Jiang Sun
Pages 1-11
DOI: 10.3726/cul.2018.02.01


If we do not shrink from making rough generalizations and adopt a broad, conventional approach, then what we call modernity refers to the process whereby a state of heterogeneity progresses toward homogeneity in time, space, human collectives, social order, and other areas. In his book The Cheese and the Worms, Carlo Ginzburg discusses a late-16th century incident of heterodoxy that cannot be classified into previously existing standard categories. As new knowledge was disseminated thanks to the invention of the Gutenberg printing press, old and new knowledge came into conflict in the mind of a heterodox figure by the name of Menocchio. He attacked the church, saying that it was more important to love one’s neighbor than to love God (Ginzburg, 1992: 38).
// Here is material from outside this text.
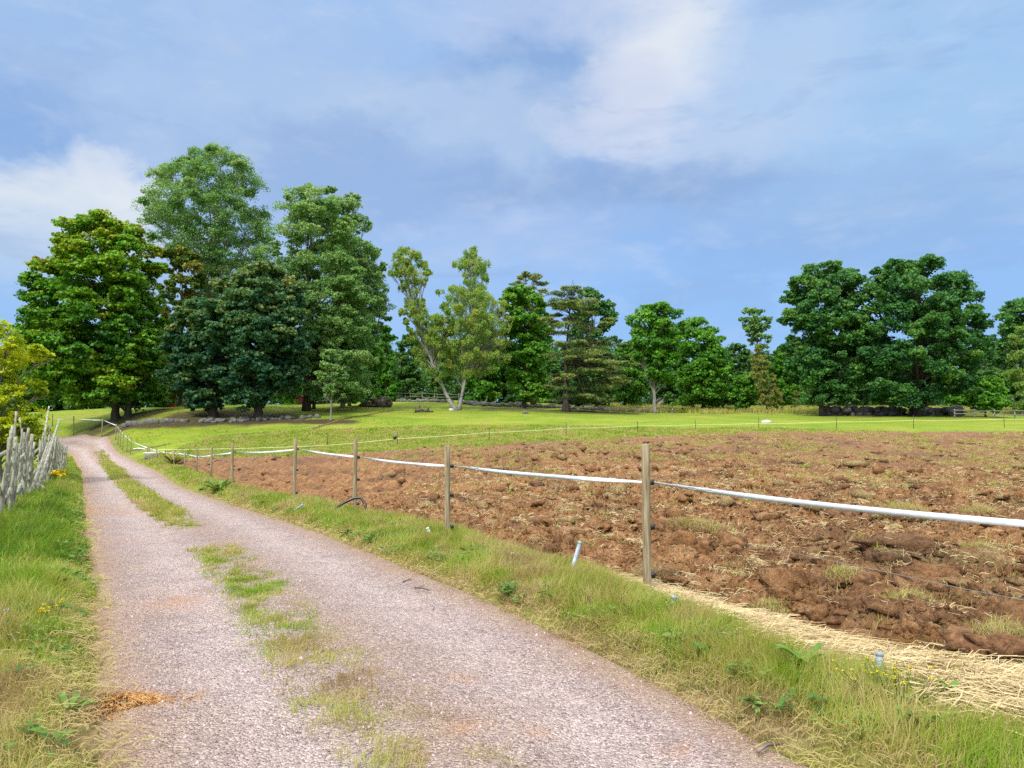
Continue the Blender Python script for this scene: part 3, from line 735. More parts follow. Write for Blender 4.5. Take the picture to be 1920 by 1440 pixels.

Through these small, humble manifestations of change, Ginzburg was able to reveal the juncture when European modern knowledge first emerged from a muddled, undifferentiated state into one of clarity, whereby over the course of about a century of fermentation, its contours eventually became clearly evident around the year 1800. This process has been termed by the pioneer of conceptual history Otto Brunner as the “threshold era” (Schwellenzeit) (Blänkner, 2012: 107), and by Reinhart Koselleck as the beginning of the “saddle era” (Sattelzeit) (Koselleck and Richter, 2011: 9).